• **Data supplied**:
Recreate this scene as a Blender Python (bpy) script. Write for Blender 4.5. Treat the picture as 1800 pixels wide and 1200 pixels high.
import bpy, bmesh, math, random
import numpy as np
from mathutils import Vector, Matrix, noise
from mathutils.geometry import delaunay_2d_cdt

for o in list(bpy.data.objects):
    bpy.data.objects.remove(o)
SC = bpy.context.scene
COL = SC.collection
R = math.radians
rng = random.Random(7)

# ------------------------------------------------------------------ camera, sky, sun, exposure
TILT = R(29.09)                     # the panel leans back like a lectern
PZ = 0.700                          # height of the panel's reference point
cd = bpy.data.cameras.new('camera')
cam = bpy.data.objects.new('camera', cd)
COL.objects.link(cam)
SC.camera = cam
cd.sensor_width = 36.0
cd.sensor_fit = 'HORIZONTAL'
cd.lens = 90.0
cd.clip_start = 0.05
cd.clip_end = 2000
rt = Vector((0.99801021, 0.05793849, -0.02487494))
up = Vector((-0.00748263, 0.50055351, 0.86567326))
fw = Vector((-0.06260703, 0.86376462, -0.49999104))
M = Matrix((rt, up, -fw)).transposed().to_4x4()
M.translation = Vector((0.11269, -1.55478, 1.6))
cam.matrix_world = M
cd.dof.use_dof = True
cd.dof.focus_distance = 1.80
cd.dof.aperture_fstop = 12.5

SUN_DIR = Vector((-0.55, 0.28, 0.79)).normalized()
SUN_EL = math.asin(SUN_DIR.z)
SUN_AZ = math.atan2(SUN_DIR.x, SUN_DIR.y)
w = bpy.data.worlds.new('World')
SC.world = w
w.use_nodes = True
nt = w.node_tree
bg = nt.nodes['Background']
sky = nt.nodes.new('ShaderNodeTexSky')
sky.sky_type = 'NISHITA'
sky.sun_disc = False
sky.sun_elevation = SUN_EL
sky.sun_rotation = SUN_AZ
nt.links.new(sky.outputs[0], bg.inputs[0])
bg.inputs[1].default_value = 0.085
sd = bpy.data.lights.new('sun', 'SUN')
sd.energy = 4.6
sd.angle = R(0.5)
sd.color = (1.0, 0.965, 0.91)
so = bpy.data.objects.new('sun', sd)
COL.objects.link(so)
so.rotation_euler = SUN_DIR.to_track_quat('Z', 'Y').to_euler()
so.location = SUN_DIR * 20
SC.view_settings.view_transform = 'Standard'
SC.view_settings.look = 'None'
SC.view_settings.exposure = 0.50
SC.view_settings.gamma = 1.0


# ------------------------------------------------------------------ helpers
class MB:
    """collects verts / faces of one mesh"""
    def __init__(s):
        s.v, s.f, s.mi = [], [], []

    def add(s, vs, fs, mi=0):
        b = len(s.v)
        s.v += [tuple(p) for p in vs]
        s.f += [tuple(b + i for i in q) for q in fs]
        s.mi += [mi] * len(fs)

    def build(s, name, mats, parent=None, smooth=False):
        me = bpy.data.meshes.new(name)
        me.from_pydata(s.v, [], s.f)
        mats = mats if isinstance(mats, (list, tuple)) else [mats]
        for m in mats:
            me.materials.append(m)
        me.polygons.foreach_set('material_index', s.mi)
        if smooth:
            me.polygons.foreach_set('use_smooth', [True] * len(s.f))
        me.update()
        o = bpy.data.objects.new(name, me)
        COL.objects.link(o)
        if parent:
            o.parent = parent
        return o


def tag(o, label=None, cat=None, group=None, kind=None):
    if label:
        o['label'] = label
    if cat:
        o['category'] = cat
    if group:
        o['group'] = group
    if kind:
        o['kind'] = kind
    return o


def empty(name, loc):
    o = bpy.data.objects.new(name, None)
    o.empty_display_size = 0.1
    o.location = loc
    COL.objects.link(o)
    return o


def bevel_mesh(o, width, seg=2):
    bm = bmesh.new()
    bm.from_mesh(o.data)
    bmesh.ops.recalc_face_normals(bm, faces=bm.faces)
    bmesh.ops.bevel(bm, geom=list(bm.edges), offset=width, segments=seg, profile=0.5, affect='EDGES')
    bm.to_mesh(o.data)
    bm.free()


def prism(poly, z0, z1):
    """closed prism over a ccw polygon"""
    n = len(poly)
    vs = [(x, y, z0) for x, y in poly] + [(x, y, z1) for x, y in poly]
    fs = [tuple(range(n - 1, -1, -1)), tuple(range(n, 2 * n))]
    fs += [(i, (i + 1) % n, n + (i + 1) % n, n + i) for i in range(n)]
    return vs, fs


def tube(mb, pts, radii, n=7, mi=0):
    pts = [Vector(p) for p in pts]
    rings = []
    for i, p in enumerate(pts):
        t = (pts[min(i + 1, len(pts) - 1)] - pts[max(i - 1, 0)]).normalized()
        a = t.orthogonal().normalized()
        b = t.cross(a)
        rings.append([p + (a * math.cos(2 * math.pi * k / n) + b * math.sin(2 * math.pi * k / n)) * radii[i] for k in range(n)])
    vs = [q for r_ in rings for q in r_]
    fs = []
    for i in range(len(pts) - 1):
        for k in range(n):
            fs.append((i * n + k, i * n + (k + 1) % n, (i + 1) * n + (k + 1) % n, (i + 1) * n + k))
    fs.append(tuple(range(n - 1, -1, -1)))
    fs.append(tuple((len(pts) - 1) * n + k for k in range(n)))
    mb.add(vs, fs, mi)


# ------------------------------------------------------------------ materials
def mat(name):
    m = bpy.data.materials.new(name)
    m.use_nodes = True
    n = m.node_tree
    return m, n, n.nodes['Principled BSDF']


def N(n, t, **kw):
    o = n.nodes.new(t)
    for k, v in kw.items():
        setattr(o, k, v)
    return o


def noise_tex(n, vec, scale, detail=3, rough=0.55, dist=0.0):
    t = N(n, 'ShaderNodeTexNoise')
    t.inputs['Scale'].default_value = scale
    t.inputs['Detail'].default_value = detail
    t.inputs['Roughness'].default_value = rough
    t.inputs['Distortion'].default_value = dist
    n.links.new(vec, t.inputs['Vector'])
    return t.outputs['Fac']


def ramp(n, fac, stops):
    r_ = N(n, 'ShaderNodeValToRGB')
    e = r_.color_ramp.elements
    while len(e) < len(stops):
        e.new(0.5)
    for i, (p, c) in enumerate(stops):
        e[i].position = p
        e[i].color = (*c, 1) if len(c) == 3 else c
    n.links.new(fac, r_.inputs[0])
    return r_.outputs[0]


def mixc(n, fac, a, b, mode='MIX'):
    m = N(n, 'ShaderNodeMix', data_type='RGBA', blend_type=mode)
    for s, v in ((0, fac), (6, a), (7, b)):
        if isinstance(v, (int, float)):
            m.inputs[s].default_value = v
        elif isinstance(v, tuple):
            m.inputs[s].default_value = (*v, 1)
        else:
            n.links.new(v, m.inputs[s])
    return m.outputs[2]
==
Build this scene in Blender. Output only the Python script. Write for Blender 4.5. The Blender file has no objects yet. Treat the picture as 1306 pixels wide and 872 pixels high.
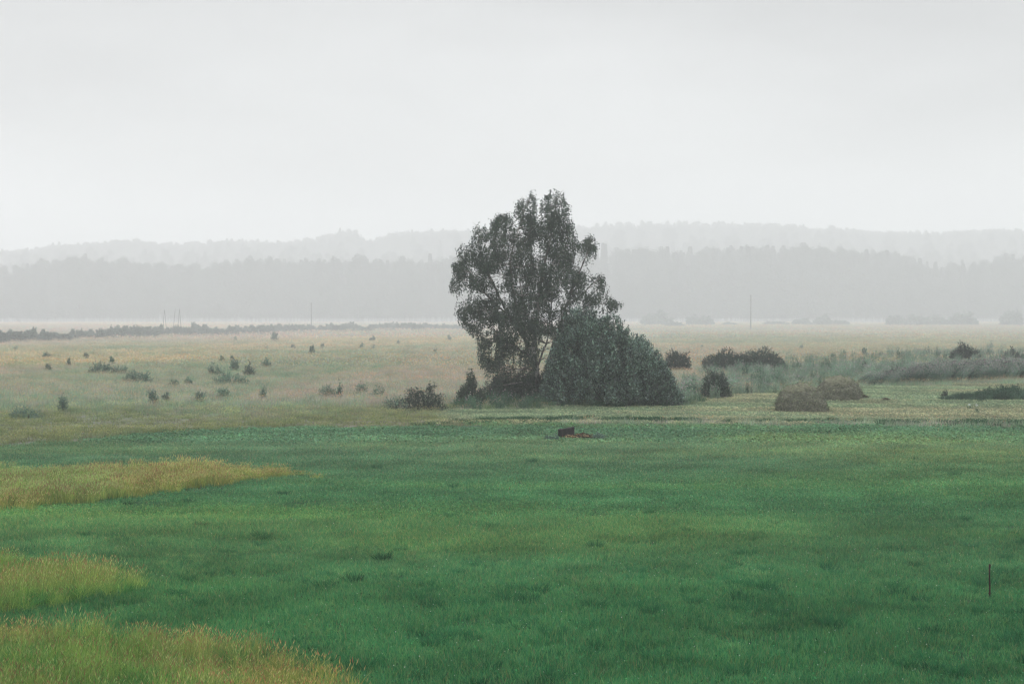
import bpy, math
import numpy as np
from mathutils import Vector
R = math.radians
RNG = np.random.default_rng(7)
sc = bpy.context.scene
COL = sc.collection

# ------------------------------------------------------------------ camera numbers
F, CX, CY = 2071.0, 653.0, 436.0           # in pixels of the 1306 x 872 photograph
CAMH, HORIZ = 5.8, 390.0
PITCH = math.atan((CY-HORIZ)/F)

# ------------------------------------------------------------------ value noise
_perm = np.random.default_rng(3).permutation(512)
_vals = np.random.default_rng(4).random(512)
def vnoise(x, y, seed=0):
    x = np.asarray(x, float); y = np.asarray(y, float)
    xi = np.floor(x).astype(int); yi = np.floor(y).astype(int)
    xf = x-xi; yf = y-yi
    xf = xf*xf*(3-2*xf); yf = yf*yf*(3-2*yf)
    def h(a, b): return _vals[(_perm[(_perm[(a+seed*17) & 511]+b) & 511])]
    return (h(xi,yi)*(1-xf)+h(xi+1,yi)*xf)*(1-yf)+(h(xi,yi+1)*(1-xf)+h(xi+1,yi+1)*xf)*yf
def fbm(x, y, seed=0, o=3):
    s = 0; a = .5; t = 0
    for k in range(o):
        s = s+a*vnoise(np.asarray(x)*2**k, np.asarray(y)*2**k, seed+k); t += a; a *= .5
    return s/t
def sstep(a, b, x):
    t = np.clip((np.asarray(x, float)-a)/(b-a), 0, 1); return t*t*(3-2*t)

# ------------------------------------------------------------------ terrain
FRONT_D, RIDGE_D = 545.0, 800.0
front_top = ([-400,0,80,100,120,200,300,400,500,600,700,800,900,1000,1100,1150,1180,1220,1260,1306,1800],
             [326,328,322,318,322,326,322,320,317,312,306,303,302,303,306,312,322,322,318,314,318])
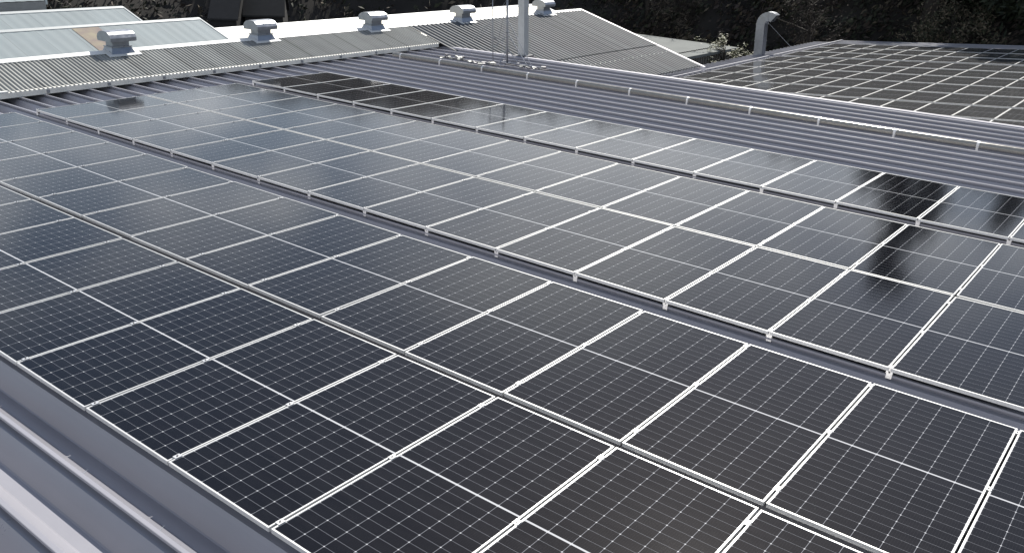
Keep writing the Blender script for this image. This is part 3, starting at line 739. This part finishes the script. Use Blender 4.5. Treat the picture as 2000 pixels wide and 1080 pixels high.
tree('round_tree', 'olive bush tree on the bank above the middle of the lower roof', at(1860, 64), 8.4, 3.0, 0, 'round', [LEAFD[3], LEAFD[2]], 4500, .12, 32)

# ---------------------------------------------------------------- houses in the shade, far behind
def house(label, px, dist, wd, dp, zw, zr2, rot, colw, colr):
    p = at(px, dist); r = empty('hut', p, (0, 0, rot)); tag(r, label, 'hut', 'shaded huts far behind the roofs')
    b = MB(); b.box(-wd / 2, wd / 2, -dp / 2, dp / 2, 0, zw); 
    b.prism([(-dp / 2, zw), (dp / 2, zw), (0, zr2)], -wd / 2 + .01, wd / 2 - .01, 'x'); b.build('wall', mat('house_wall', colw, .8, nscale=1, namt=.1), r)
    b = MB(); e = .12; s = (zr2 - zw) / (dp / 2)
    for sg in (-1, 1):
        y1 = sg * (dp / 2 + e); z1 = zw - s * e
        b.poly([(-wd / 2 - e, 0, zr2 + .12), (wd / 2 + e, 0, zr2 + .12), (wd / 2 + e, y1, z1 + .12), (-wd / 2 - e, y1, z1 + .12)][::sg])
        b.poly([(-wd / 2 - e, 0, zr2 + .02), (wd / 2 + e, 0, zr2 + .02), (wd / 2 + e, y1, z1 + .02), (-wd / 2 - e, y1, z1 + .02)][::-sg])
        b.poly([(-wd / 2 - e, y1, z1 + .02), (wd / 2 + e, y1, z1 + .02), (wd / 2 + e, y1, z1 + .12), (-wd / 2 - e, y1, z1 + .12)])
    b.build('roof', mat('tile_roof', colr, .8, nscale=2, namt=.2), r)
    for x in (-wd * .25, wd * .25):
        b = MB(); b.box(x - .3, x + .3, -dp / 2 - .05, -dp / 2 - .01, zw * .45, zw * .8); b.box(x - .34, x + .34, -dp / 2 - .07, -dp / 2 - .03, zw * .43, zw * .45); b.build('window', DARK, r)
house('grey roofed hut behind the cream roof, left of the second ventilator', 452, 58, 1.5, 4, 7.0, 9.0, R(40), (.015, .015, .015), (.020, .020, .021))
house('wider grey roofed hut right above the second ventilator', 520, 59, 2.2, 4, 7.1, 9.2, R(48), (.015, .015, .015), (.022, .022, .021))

• **What the exercise asks**: Exactly the lines from the line containing "Keep writing the" to the line containing "tree('round_tree', 'olive bush", both included, are to be set down; no other line belongs in the answer.

• **Written solution**:
Keep writing the Blender script for this image. This is part 3, starting at line 739. This part finishes the script. Use Blender 4.5. Treat the picture as 2000 pixels wide and 1080 pixels high.
tree('round_tree', 'olive bush tree on the bank above the middle of the lower roof', at(1860, 64), 8.4, 3.0, 0, 'round', [LEAFD[3], LEAFD[2]], 4500, .12, 32)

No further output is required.